Paul Howson’s Website tdgq.com.au

Personal Reflections

Cohousing That Never Was

Sometime in the 1970s the Danes invented a new way of collective living — neighbourhoods designed, built and managed by the people who lived there. The Danes called these communities bofoellesskaber. The English translation, subsequently the name of a seminal 1988 book, is “Cohousing”. The concept has since taken root elsewhere — in the USA for example there are now perhaps a hundred or more “cohousing communities” in place or in the planning stages.

In 1992 a friend dropped a copy of “Cohousing” on my desk. It was a revelation.
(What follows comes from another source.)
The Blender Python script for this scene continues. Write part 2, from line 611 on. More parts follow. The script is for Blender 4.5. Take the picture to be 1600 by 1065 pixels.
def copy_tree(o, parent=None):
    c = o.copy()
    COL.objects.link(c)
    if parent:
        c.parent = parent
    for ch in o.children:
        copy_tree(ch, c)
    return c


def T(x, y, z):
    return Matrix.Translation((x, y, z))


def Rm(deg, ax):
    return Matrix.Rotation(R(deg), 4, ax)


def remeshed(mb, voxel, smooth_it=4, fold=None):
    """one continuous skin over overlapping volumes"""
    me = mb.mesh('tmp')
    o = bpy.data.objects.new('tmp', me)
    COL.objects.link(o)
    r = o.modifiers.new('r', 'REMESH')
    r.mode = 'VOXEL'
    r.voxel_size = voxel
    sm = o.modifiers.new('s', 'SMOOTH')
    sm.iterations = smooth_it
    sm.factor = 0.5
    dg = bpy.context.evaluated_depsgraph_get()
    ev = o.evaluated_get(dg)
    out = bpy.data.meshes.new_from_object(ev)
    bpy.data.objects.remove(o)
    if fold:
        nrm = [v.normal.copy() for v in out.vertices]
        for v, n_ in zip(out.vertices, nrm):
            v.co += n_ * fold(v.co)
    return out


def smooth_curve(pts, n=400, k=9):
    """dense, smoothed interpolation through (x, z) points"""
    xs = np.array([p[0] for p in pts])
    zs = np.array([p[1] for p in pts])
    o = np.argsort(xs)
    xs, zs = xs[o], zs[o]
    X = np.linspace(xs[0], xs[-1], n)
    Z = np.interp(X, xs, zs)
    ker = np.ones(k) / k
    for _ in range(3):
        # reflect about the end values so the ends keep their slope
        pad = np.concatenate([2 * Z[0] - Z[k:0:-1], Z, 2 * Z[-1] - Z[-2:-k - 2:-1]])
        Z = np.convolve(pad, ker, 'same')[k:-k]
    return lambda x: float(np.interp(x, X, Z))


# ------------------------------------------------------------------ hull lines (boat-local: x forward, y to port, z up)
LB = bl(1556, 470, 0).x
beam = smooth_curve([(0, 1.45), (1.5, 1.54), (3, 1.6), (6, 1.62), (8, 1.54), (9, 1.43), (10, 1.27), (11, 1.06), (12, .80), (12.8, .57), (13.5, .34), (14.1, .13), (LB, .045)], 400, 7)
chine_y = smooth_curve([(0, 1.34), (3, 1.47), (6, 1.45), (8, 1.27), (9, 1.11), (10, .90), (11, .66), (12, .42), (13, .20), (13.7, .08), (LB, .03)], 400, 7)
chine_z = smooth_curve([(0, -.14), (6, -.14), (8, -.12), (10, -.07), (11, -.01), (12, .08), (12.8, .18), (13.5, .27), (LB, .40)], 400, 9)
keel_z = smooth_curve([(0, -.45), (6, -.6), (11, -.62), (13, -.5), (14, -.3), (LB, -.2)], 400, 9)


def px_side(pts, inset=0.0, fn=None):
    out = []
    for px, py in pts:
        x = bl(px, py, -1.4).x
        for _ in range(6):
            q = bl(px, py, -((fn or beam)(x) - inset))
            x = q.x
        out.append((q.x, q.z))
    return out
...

Here was a roadmap, complete in every detail, drawn by the pioneers who had discovered a more meaningful alternative to the conventional house on a block of land in suburbia with a fence around it.

What’s more, the book presented examples of ordinary people inspired by an ideal who had then worked collectively to make it a reality in their lives.

It seemed just the recipe needed for the established intentional community we had recently moved into.

But, alas, it was not to be. Despite efforts to kindle interest — e.g. twice forming a “cohousing” group of residents; having architects design a common house; trying to create a “housing trust” to prevent dwellings being sold to people with no interest in community; marketing the community to attract new residents who wanted to live in a community — the Cohousing ideal was never taken seriously. Eventually we witnessed the gradual disintegration of that community.

So the lesson in this for me has been that you cannot retrofit a new philosophy and purpose (in this case Cohousing) onto a group of people with a pre-existing culture that does not fit with the new ideas. Cohousing, it appears, must grow from within the hearts and minds of those who really want it to happen.